Learning French culture was part of a July spiritual visit to France shared by a group of four Maine young people from Brunswick, Topsham and Randolph with two group leaders.

They joined a non-denominational youth pilgrimage at a monastery in Taize and spent several days in Paris. Their experiences reminded at least one young man from Maine to think about Maine’s shared Franco-American history with France.

Michael Schuman, 16, of Topsham, is a member of the St. Paul’s Episcopal Church youth group in Brunswick. A senior at Mr. Ararat High School this fall, Schuman is an energetic student who enjoys playing baseball.

The youth group planned and raised money for over two years to prepare for their journey to join a pilgrimage at Taize as part of the parish Journey to Adulthood program.

They arrived at the French monastery in July to find they were among 3,000 to 4,000 thousand other young international pilgrims from countries all over Europe. Only about 14 of the youths were from the United States.

Schuman returned home filled with enthusiasm for the French history, art and culture he learned during the group’s 10 day stay in Taize and Paris.

Although Schuman hoped he could learn to speak some French while at the monastery, he was surprised when the European youths wanted to speak to him in English.

“Each European group had a French language interpreter to help them translate the daily Bible lessons, but I found many of the youth attendees spoke English,” he says.

After the five-day pilgrimage ended, the group from Maine went to Paris for three days where they stayed in a hostel at The American Church in Paris. They slept on sofas and lounges in a room located in a lower level of the spiritual center.

“We squeezed in as much sightseeing as we could in three days,” says Schuman.

In Paris, they visited Musee d’Orsay, the Catacombs, the Louvre Museum, Sainte Chapelle (a small chapel built by King Louis IX), Napolean Bonaparte’s tomb and walked the Champs Elysees. Inside the Louvre Museum they saw Leonardo da Vinci’s “Mona Lisa” and the statue of Venus de Milo.

They were able to see Notre Dame Cathedral, but were too short on time to stand in the extraordinarily long line to tour inside the sanctuary.

“I was surprised by how much French history and culture we learned,” he says.

Schuman, who has studied French history in high school, said that seeing where events happened impressed him.

“Our visit made French history, culture and language come alive.
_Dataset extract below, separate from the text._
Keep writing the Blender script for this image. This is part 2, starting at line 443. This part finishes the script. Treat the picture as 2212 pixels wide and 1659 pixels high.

Pictures in our high school text books explain French history, but in Paris we saw where events happened,” he says.

“We saw the painting of the coronation of Napoleon Bonaparte. At the Musee d’Orsay we saw Monet’s Water Lilies. I enjoyed looking at the beautiful French architecture all over France especially in Paris,” he says.

Schuman says his 10 days in France caused him to think about whether or not there are similarities between the French and Maine’s Franco-American heritage.

“I didn’t know how connected Maine’s Franco-Americans are to France,” he says.

He’d like to find out more about the shared culture. “I want to learn if Franco-Americans have a deep and long cultural heritage like France. Do we have the same French heritage here in Maine as in France?” he asks.

Meeting new international friends and the discussions Schuman enjoyed during his week at the monastery in Taize was enjoyable.

“A few more days in Paris would have been even more fun,” he says. “Paris is a particularly beautiful city.”